Every employee buyout requires a willing seller and willing buyer. In situations where a trust will be used to own the business post buyout, and employee investment isn’t required, it is quite possible for the Board of Directors to make a decision about whether they are willing buyers and wish to complete a deal.

However, where employee investment is required there are a number of reasons which will determine whether employees will want to buy the business:

  • Whether employees believe an employee buyout will preserve their employment post buyout? Will the employee buyout keep the business and jobs in the existing location? Would this be the case if the owner opted for a trade sale or liquidation?
  • Is their a collective belief that the business is viable and can continue to be so? Does the business operate in a vibrant market place? Do customers need the product/service? Are there opportunities for expansion/diversification?
  • Is there trust in the people who will lead the business post buyout? Do they have the ability to make the strategic and operational decisions required? Will they embrace the ideals of co-ownership and co-operation?

These are critical questions that employees will want to answer prior to making any decision about investing their money.

Board of Directors / Management team / Individual capable of leading the business when the owner exits

Ultimately either a group or an individual will need to convince employees and/or financing institutions that have the capability to manage the business in an independent environment, and to provide sufficient returns on the finance provided by the employees or institutions.

There is no guarantee that a Board or management team which has been effective in running the operations of the business will have ability or desire to cope successfully with the strains of management and ownership following a buy-out. Therefore it is essential to ensure the recognition by all people of a leader within the group to control the day to day operations of the business. Often this can require development plans and the use of consultants to enhance leadership skills.

An employee buyout changes the dynamic between management and employee in that the employees will be the owners of the business and the managers and employees are in effect working for their combined interests. This change in dynamic often requires a change in work attitudes of the employees. The goal should be securing the future rather than making short term profits. There needs to be a readiness to accept the attitude that the survival of the business depends on every single employee, and not just the workers or the managers.

Ideally, a Board of Directors and/or management team in a co-owned business will be one which:

  • is value driven and clear about the direction the business should be taking;
  • is strong in each key business area;
  • has a proven ability to make the business perform;
  • is keen to share information, encourage ideas, rewards and recognises good work;
  • works together for the collective good;
  • understands that with responsibility comes accountability.

A financially viable proposition

There are two key factors that must be present for an employee buyout to be a success:

  1. Reasonable purchase price
  2. Strong cash flows

An employee buyout won’t proceed if the purchase price is excessive and not possible to fund.

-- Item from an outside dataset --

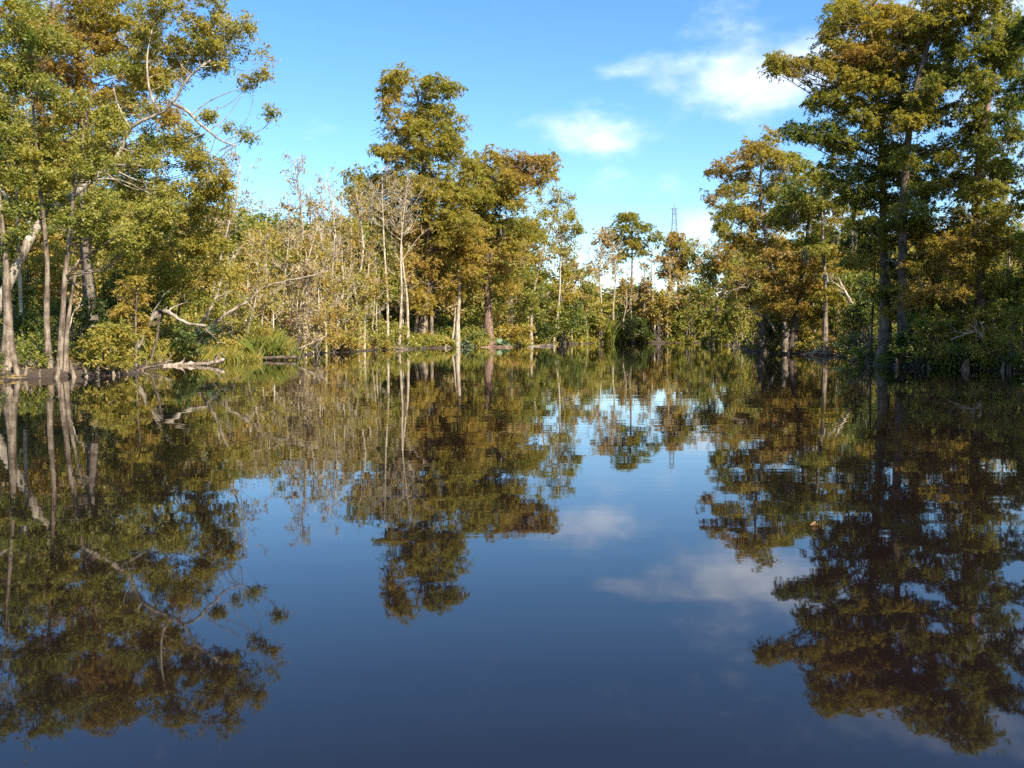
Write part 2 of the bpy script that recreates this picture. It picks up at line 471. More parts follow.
    if cr.Q: cr.build('crown', M_NEEDLE if style == 'cypress' else M_BROAD, root, base)
    if moss and tips:
        A = np.concatenate(tips); pick = A[rng.integers(0, len(A), moss)]
        hang_moss(pick, rng, mpp, root, base)
    return root

def hang_moss(pts, rng, mpp, root, base):
    Q = []; T = []
    for p in pts:
        n = 26; ln = rng.uniform(0.7, 1.8)
        o = rng.normal(scale=(0.14, 0.14, 0.05), size=(n, 3)) * (1 + 4 * mpp)
        a = p + o - np.array([0, 0, 0.1]); l = ln * rng.uniform(0.4, 1.0, n)
        w = max(0.03, mpp * 0.6) * rng.uniform(0.6, 1.3, n)
        ang = rng.uniform(0, np.pi, n); sd = np.stack([np.cos(ang), np.sin(ang), 0 * ang], 1)
        m = a + rng.normal(scale=0.05, size=(n, 3)); m[:, 2] -= l * 0.5
        e = a + rng.normal(scale=0.06, size=(n, 3)); e[:, 2] -= l
        Q.append(np.stack([a, m + sd * w[:, None], e, m - sd * w[:, None]], 1)); T.append(rng.uniform(0, 1, n))
    tag(mesh_quads('hanging_moss', np.concatenate(Q), np.concatenate(T), M_MOSS, root, base), kind='stuff')

def small_tree(label, px, Y, top, w, tint, style='broad', seed=0, lean=0.0, low=0.3, n=None, bark=None, name='broadleaf_tree', cat='tree',
               r=None, group=None, gaps=0.22, cov=1.35, fill=0.9, moss=0):
    """a leafy tree of ordinary habit; crown masses spread through its own envelope"""
    rng = np.random.default_rng(900 + seed)
    foot = at(px, 340, Y); gy = 333 + CAM_H * F / Y - 0.3 * F / Y
    H = gy - top
    n = n or int(7 + w / 7)
    lob = []
    for i in range(n):
        k = low + (1 - low) * ((i + rng.uniform(0, 1)) / n)
        env = math.sin(math.pi * min(1, (k - low * 0.55) / (1.08 - low * 0.55))) ** 0.7
        y = gy - H * k
        x = px + lean * k * H + rng.uniform(-1, 1) * w * 0.5 * env
        rr = w * rng.uniform(0.17, 0.30) * (0.6 + 0.5 * env)
        y = max(y, top + rr * 0.55)
        lob.append((x, y, rr, rr * rng.uniform(0.55, 0.85), tint + rng.normal(scale=0.05), rng.uniform(-0.5, 0.5) * w * pxm(Y)))
    trunk = [(px, gy), (px + lean * H * 0.3 + rng.uniform(-1, 1) * H * 0.02, gy - H * 0.35), (px + lean * H * 0.65 + rng.uniform(-1, 1) * H * 0.04, gy - H * 0.65), (px + lean * H * 0.95, top + H * 0.08)]
    return tree(name, label, cat, Y, trunk, r or (0.055 + 0.011 * H * pxm(Y)), lob, style, bark or M_BARK_GREY, flare=0.35, seed=seed + 40, cov=cov, fill=fill, gaps=gaps, group=group, moss=moss)

def shrub(label, px, Y, w, h, tint, style='broad', seed=0, name='shrub', stems=6, cov=1.4, foot_z=None, cat='shrub', bark=None, dense=1.0):
    """a many-stemmed bush: width w and height h in pixels at distance Y"""
    rng = np.random.default_rng(3000 + seed)
    Y = dry(px, Y) if foot_z is None else Y
    mpp = pxm(Y); W, H = w * mpp, h * mpp
    x = atx(px, Y); z = float(ground_z(np.array([x]), np.array([Y]))[0]); z = max(z, -0.05) if foot_z is None else foot_z
    base = np.array([x, Y, z])
    root = empty(name, tuple(base), label, cat)
    leaf = max(0.09, 2.3 * mpp) if style != 'cypress' else max(0.12, 2.6 * mpp)
    rc = max(0.22, 5.0 * mpp)
    st, sr, C = [], [], []
    nl = int(6 + W * 1.6)
    for i in range(nl):
        k = rng.uniform(0.18, 0.85) ; a = rng.uniform(0, 2 * np.pi)
        env = math.sqrt(max(0.05, 1 - (k * 0.95) ** 2)); q = rng.uniform(0.1, 1) ** 0.5
        c = base + np.array([math.cos(a) * W * 0.42 * env * q, math.sin(a) * W * 0.38 * env * q, H * k])
        rr = np.array([W * 0.19, W * 0.19, H * 0.2]) * rng.uniform(0.7, 1.25)
        rr = np.maximum(rr, rc * 1.05)
        Cc = lobe_clumps(c, rr, rc, rng, 0.8 * dense, 0.2, 0.6); Cc[:, 2] = np.maximum(Cc[:, 2], z + 0.1)
        C.append(Cc)
        f = base + np.array([rng.normal() * W * 0.06, rng.normal() * W * 0.06, -0.25])
        st.append(limb_path(f, c + np.array([0, 0, H * 0.08]), rng, 8, lift=0.08)); rb = rng.uniform(0.02, 0.04) + 0.004 * H
        sr.append(np.linspace(rb, rb * 0.3, 8))
    tb = Tubes(); tb.add(np.array(st), np.array(sr), 5, caps=False); tb.build('stems', bark or M_BARK_GREY, root, base)
    C = np.concatenate(C); al = 0.5 * leaf * leaf * (0.35 if style == 'cypress' else 0.58)
    npp = int(np.clip(cov * math.pi * rc * rc / al * 0.5, 12, 300))
    q, t = clump_leaves(C, tint + rng.normal(scale=0.05, size=len(C)), rc, npp, leaf, style, rng)
    mesh_quads('foliage', q, t, M_NEEDLE if style == 'cypress' else M_BROAD, root, base)
    return root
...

An excessive purchase price will require either an upfront cash outlay from employees, financing from institutions, or a mix of these. Subsequent interest payments could place too much pressure on cash flows, with the result that the business will fail. The business must have the ability to generate cash flows sufficient to enable the repayment of debt, and provide a satisfactory return on equity.

The need to reduce the initial high level of borrowings inherent in buyouts means that the generation of a strong cash flow is of paramount importance. The cash flow should be reasonably predictable and not immediately absorbed into providing working capital finance (ie. finance for day to day activities) due to the cyclical nature of the business or an uncontrolled rate of expansion. A high level of fixed asset expenditure due to a lack of investment before the buy-out can also place pressure on the cash flow.